I may think I "decide" to duck when I see a lion running at me, but my atoms - and their photons - can only do as they must. My neurons have their settings for "how dangerous a lion is" by interactions with other atoms and photons - all of which were determined previously.

Wherein lies the "choice"?

If you are surrounded by no choice choices and happen to choose one of them who determines which non-choice to make?

Context:
"I have no choice. I must choose from millions of non-genuine choices"
 
If you are surrounded by no choice choices and happen to choose one of them who determines which non-choice to make?

Context:
"I have no choice. I must choose from millions of non-genuine choices"
I'm not sure this is a serious question.

But you're missing the point. Whatever action or inaction ultimately follows from the stimulus you received, you didn't have a choice in it. Your neurons, made of atoms, were doing the only thing they could do.

The fact that there are countless atoms involved does not mean any of them of free to do something other than what they do. And the fact that your mind is an emergent property of those atoms, doesn't mean your mind suddenly has free will.
 
Because there is no choice in determinism.
Every atom of every molecule - including the ones in our neurons - is directly determined by other atoms and by photons - which are in-turn directed by other atoms and photons before them, all the way back to the Big Bang.

Our neurons fire when stimulated - say by seeing or hearing something in the distance - but they are only stimulated by other atoms and photons, which, again, were determined by previous atoms and photons.
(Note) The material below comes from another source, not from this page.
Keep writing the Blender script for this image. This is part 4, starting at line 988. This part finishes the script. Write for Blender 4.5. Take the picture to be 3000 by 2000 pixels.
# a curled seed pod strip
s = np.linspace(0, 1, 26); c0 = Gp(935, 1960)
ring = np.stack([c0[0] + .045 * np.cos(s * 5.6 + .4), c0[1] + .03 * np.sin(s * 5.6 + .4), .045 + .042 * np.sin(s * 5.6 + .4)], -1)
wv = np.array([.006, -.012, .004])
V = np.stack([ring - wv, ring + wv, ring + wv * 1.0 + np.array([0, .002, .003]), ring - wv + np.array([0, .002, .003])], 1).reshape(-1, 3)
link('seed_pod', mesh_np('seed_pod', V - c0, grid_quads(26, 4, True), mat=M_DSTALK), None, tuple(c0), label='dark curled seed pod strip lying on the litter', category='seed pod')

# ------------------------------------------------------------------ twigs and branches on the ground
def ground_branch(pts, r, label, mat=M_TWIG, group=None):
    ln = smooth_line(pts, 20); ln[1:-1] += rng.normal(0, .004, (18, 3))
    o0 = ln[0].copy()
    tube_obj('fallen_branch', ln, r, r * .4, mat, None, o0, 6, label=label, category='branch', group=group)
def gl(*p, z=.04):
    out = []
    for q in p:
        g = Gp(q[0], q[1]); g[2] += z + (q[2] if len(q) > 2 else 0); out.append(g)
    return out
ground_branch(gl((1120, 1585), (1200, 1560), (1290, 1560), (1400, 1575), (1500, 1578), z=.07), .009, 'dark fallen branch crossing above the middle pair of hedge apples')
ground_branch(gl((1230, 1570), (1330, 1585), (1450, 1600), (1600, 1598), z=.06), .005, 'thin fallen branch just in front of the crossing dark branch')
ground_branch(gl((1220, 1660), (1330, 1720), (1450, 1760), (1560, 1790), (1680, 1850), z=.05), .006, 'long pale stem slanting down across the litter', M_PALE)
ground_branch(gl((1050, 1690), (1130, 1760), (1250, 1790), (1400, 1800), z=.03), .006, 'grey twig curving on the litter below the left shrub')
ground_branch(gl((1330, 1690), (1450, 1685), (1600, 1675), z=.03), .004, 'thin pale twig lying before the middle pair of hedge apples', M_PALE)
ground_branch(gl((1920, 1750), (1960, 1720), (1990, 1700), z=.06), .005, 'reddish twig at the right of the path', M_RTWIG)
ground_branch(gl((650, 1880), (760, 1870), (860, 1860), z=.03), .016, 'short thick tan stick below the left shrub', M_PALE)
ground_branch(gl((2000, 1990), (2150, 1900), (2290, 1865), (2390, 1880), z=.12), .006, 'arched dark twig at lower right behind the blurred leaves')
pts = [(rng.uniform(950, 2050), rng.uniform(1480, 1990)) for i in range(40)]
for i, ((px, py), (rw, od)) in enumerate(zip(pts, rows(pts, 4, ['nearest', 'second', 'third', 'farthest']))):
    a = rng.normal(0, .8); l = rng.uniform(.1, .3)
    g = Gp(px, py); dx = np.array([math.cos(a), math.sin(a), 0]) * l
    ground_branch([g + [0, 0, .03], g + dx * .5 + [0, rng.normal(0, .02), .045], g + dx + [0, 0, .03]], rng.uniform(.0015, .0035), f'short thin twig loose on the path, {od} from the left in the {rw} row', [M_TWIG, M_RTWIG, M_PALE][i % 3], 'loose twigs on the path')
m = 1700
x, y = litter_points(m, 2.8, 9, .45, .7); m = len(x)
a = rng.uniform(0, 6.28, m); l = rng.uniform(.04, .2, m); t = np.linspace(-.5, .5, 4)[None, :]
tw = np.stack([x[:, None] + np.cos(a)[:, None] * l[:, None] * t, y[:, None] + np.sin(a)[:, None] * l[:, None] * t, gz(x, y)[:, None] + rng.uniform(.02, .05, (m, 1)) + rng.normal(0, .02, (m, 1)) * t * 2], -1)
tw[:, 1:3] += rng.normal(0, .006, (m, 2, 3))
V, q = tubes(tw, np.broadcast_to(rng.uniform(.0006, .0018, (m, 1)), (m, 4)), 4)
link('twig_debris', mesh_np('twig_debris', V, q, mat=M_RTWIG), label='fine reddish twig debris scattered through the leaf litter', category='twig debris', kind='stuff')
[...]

I may think I "decide" to duck when I see a lion running at me, but my atoms - and their photons - can only do as they must. My neurons have their settings for "how dangerous a lion is" by interactions with other atoms and photons - all of which were determined previously.

Wherein lies the "choice"?

Neurons don't have "settings for lions".

When you know (chemically speaking) what one is thinking one second you may be able to determine what they will be thinking the next second and you can call that deterministic. Or, we may be wrong it it might not be that simple.

Neurons don't have settings for lions however.
 
Neurons don't have "settings for lions".
It is a simplification, to be sure. To write out the entire process would be onerous, but ultimately, your brain contains all the structures and potentials - all made of atoms and photons - coupled with the atoms and photons you receive from a distance - that determine if you duck.

Where in there does an atom get to "decide" to go left instead of right?